## What is expected
Leave out every picture. Copy exactly the lines from the one holding "Reconstruct this image" through the one holding "sc.camera = camo".
==============================
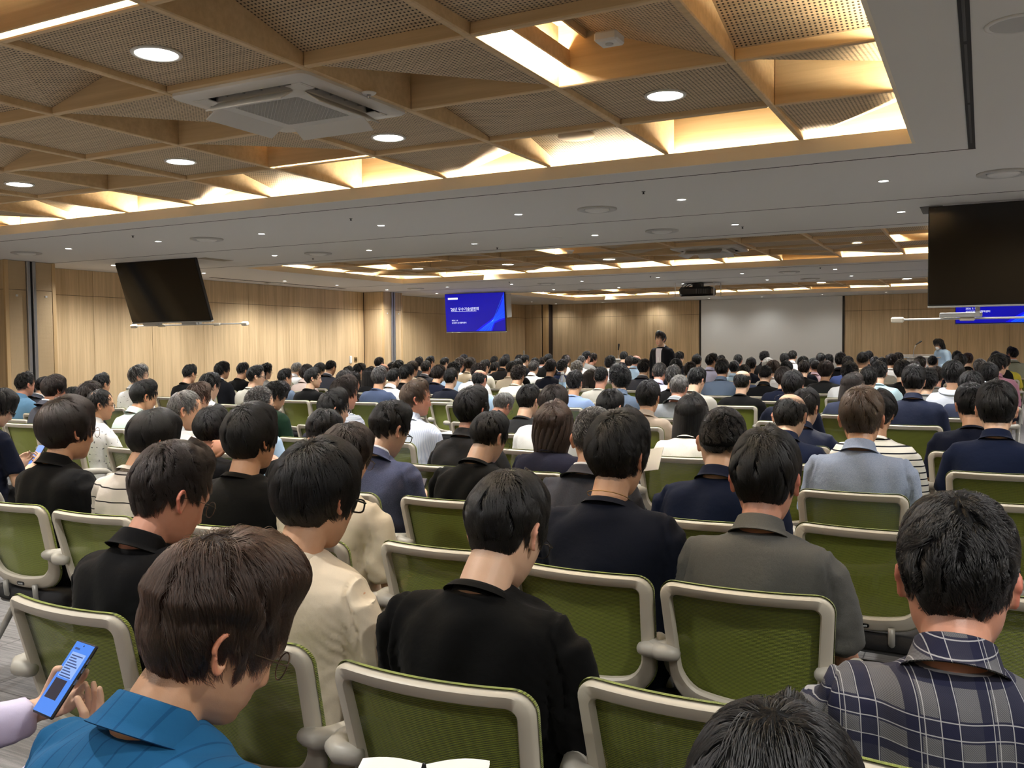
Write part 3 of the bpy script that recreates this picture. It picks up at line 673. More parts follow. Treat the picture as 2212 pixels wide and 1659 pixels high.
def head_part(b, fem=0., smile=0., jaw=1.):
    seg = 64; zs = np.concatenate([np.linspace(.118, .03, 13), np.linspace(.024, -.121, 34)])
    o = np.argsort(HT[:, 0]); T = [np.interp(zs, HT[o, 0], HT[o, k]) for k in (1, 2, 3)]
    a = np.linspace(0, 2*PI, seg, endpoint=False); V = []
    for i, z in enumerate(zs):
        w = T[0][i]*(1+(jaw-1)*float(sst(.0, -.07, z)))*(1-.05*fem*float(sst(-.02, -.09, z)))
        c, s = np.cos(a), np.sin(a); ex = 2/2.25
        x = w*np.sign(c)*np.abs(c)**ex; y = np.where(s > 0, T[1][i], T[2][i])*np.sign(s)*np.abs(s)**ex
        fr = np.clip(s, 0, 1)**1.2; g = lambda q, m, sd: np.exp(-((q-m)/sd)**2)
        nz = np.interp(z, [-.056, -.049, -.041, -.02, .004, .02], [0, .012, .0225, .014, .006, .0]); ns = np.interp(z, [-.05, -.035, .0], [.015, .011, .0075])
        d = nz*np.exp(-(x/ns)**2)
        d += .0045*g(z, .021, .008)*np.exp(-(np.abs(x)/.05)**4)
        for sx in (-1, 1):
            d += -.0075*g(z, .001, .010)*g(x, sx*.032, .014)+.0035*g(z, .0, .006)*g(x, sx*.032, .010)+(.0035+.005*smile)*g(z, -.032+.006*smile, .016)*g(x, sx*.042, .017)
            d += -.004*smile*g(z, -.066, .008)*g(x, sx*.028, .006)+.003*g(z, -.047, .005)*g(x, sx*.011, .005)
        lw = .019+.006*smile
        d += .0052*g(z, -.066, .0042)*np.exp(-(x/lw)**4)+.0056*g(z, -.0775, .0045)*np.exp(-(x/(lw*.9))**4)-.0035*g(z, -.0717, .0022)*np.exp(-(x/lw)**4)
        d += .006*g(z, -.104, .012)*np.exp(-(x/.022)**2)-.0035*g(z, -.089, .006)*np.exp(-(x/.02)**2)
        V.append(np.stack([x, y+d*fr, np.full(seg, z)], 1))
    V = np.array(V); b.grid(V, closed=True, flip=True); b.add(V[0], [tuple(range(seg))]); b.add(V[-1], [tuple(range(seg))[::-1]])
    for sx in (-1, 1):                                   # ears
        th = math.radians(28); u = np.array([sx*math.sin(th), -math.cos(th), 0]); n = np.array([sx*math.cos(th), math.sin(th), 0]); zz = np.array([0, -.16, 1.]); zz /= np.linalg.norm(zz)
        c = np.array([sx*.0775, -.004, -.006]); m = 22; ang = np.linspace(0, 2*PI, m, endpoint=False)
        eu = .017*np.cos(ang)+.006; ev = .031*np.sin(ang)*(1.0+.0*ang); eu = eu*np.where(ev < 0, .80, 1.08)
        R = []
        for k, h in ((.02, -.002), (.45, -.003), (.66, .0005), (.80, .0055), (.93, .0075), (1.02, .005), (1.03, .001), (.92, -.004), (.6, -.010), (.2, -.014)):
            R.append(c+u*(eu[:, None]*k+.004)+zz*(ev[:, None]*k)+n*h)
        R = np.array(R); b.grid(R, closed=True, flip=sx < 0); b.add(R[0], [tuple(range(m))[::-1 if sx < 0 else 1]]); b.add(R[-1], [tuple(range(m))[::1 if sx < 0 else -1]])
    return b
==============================
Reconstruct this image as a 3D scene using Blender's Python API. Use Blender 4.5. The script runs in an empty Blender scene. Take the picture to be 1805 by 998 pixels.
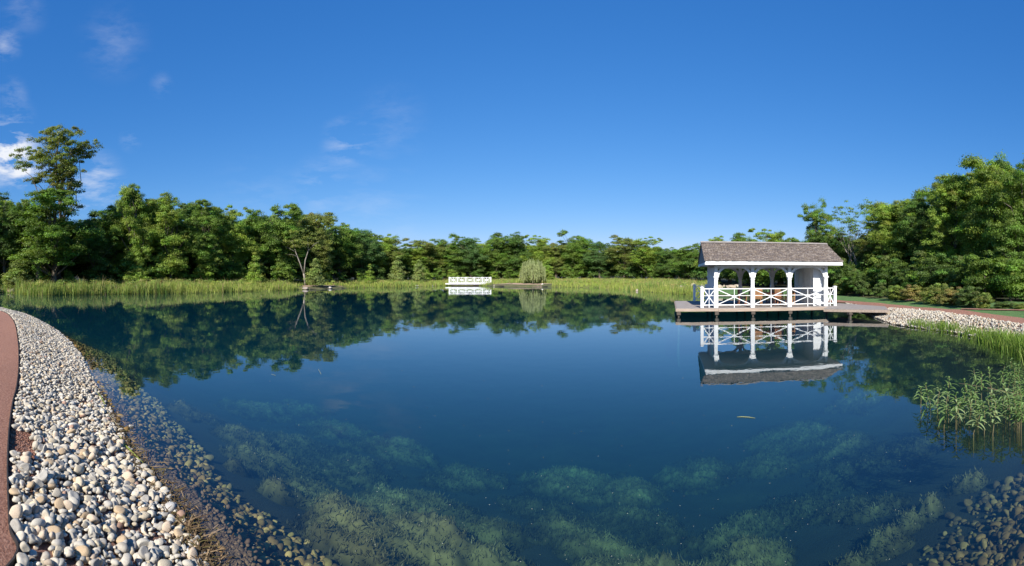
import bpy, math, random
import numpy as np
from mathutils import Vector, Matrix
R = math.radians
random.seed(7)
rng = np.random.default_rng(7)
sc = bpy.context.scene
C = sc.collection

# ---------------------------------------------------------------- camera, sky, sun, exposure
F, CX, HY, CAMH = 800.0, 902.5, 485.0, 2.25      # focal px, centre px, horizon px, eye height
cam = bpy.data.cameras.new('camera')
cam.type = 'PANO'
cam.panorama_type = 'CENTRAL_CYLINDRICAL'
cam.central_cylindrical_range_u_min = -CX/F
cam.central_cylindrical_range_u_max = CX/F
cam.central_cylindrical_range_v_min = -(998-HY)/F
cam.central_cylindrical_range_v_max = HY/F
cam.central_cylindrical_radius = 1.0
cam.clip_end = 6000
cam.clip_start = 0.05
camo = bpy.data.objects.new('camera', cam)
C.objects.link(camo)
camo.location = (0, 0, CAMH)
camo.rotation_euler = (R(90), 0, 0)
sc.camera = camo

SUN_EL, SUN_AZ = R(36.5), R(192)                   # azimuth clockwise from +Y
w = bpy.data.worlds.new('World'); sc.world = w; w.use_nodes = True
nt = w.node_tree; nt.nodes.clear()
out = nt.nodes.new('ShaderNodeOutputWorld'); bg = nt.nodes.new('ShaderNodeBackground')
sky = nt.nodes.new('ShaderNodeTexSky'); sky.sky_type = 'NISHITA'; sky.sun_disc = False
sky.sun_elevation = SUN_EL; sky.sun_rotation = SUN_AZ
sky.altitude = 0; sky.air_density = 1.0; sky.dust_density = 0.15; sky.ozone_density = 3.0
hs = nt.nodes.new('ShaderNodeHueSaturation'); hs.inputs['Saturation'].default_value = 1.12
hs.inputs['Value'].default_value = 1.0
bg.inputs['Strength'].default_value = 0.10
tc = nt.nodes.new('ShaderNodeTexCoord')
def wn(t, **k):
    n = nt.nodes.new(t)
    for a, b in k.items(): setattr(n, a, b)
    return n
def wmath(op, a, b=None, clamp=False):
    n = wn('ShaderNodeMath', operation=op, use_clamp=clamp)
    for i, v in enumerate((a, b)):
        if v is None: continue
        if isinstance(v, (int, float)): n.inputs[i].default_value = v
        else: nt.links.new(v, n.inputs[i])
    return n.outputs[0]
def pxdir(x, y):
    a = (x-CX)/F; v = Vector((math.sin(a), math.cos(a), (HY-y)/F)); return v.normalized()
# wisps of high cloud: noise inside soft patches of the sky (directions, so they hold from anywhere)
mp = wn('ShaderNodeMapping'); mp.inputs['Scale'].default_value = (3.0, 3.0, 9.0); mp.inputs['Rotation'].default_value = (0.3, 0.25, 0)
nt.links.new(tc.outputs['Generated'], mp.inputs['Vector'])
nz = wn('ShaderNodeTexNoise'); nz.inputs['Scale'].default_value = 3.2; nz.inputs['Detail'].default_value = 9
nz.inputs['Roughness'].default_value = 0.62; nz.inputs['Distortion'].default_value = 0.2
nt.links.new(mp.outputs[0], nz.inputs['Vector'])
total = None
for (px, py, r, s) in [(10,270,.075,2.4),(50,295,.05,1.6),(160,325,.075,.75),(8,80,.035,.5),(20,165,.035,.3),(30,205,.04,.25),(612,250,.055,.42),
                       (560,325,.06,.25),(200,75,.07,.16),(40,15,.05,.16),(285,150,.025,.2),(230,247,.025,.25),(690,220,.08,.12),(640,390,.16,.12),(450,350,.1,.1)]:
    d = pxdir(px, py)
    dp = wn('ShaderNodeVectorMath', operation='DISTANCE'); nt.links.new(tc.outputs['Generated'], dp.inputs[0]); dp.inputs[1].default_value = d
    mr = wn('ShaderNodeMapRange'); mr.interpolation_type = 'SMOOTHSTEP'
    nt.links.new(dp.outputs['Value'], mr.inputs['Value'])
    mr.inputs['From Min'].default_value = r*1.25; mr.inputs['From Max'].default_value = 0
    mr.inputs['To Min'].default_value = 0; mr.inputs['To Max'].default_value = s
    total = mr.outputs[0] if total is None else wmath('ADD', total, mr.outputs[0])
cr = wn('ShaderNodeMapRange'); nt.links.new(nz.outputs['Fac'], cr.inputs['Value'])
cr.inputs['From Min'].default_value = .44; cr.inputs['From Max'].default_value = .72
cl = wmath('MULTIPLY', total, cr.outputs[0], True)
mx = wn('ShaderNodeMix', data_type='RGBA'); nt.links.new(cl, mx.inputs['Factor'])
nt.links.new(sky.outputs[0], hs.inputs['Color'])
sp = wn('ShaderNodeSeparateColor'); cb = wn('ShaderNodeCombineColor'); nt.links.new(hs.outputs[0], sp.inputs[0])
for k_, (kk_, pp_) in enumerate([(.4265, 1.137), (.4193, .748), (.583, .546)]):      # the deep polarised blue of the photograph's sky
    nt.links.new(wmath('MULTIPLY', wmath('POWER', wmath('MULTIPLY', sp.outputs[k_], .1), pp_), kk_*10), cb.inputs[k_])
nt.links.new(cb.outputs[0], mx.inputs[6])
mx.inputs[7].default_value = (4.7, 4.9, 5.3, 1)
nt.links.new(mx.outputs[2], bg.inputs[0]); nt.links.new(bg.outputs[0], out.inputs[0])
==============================
## Result
Reconstruct this image as a 3D scene using Blender's Python API. Use Blender 4.5. The script runs in an empty Blender scene. Take the picture to be 1805 by 998 pixels.
import bpy, math, random
import numpy as np
from mathutils import Vector, Matrix
R = math.radians
random.seed(7)
rng = np.random.default_rng(7)
sc = bpy.context.scene
C = sc.collection

# ---------------------------------------------------------------- camera, sky, sun, exposure
F, CX, HY, CAMH = 800.0, 902.5, 485.0, 2.25      # focal px, centre px, horizon px, eye height
cam = bpy.data.cameras.new('camera')
cam.type = 'PANO'
cam.panorama_type = 'CENTRAL_CYLINDRICAL'
cam.central_cylindrical_range_u_min = -CX/F
cam.central_cylindrical_range_u_max = CX/F
cam.central_cylindrical_range_v_min = -(998-HY)/F
cam.central_cylindrical_range_v_max = HY/F
cam.central_cylindrical_radius = 1.0
cam.clip_end = 6000
cam.clip_start = 0.05
camo = bpy.data.objects.new('camera', cam)
C.objects.link(camo)
camo.location = (0, 0, CAMH)
camo.rotation_euler = (R(90), 0, 0)
sc.camera = camo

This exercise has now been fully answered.